Cosa conosce del Senegal?
“Cosa conosco? Beh in effetti non conosco moltissime cose perché io sono cresciuto in Francia, ma sono cresciuto a contatto con la cultura senegalese perché i miei genitori appartengono a questa cultura. A casa mia si parlava pular, per cui non ci sono dubbi, sono cresciuto con la cultura senegalese, mangiare thiebou era una cosa normale per me, quando dico che parlo pular le persone non mi credono, pensano che parli solo francese … i miei genitori sono senegalesi ed io sono cresciuto con questa cultura”.
Sulla base del suo potenziale, visto che la squadra del Senegal non arriva ancora ad imporsi sul piano continentale, secondo lei cosa bisognerebbe fare? 
“Abbiamo bisogno di tempo, siamo una squadra di giovani, abbiamo molti giocatori che giocano in molti campionati importanti: in Inghilterra, in Italia o anche in Francia…bisogna prima di tutto qualificarsi per le grandi competizioni, e poi si troverà la maniera…ma io credo che il coach lavori molto su ciò…”

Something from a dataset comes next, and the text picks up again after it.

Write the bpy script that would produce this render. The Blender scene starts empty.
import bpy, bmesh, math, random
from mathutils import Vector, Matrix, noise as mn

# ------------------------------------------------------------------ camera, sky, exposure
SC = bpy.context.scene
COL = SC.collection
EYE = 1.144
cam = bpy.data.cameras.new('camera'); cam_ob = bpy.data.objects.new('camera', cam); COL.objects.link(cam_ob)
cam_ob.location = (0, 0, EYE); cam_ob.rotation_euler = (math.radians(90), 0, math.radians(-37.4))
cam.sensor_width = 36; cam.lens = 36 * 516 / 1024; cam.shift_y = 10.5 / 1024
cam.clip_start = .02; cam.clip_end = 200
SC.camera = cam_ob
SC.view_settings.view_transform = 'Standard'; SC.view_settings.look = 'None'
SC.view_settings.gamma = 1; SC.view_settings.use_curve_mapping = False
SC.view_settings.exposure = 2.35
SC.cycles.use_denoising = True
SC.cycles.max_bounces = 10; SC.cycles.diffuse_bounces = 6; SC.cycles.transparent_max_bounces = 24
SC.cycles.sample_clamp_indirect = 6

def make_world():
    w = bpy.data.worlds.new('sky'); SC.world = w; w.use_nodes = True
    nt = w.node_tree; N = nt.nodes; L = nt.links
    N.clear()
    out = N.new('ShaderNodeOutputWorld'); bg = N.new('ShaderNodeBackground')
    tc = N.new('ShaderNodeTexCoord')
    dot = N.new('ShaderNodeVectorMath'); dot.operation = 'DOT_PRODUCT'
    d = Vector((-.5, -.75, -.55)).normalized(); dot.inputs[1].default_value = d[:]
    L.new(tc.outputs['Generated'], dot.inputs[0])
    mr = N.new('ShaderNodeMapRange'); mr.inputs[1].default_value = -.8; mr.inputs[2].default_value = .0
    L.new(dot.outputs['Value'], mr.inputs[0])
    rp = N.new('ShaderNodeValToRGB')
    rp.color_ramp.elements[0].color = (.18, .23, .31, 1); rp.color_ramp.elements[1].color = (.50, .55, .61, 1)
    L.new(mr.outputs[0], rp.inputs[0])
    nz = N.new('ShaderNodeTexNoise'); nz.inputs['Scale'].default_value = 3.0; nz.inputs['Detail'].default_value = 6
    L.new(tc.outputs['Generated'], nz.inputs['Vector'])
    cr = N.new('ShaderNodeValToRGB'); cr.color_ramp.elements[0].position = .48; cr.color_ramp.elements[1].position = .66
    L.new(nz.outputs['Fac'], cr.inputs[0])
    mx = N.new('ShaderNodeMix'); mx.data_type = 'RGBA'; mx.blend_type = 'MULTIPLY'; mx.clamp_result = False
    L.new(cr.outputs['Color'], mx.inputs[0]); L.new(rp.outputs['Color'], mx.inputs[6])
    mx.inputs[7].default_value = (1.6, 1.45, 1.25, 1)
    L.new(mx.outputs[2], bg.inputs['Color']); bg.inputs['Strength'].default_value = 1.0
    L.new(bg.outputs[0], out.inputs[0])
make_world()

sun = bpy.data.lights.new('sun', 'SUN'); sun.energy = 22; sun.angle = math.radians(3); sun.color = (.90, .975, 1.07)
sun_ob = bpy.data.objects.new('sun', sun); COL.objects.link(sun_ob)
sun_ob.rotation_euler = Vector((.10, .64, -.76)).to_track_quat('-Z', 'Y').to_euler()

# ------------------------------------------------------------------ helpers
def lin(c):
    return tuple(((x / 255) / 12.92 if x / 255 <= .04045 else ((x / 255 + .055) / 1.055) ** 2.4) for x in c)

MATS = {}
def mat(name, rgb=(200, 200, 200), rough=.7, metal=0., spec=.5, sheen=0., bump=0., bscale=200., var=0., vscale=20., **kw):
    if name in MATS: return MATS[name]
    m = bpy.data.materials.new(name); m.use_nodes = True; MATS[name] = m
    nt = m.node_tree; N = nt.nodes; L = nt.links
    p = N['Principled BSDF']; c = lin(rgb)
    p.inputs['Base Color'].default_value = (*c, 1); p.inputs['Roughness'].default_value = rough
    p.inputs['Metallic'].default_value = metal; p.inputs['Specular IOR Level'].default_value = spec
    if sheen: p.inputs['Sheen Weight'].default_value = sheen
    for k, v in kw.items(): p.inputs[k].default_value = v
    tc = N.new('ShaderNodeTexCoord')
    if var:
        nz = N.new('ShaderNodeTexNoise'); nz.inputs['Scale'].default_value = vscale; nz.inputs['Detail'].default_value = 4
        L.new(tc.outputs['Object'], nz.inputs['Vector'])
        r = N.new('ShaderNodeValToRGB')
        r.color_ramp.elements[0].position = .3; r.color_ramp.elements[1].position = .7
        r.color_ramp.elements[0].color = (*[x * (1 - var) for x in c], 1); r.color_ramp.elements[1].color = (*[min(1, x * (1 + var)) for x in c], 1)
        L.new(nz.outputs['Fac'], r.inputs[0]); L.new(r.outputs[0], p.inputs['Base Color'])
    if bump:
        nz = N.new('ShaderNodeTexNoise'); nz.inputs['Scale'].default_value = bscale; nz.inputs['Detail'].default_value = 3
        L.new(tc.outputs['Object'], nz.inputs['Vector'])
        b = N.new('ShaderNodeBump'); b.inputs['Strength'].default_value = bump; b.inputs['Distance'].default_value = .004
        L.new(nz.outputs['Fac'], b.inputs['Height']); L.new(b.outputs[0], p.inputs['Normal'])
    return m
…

Ha dei club in cui sogna giocare?
“Questa è una domanda che si ripresenta spesso ultimamente (ride), ma seriamente io sono già in un grande club che è il Napoli, quest’anno abbiamo cercato lo scudetto in tutti i modi e spero di conquistarlo ancora; ho sempre sognato di giocare la Champions League e spero di giocarla col Napoli, dopo si vedrà cosa succederà del mio futuro, ma per ora non ho molta voglia di lasciare questa vita, che è davvero l’ideale per me, la mia famiglia sta bene, i miei amici quando vengono sono molto contenti perché qui sono molto ospitali, la città non mi dà problemi, sto davvero bene”.

Lei ha 24 anni, è già sposato, eppure è piuttosto giovane!
“Sì, spesso me lo dicono, ma credo che sia davvero importante avere anche un equilibrio, oltre a quello professionale, quindi sono sposato, sono sette anni che sto con mia moglie, abbiamo avuto un bambino quest’anno, ne approfitto, sto bene, sono sereno in tutto quello che faccio”.
Cosa posso augurarle allora?
“Non so, di vincere lo scudetto col Napoli e di partecipare alla Coppa del mondo e di andare lontano col Senegal”.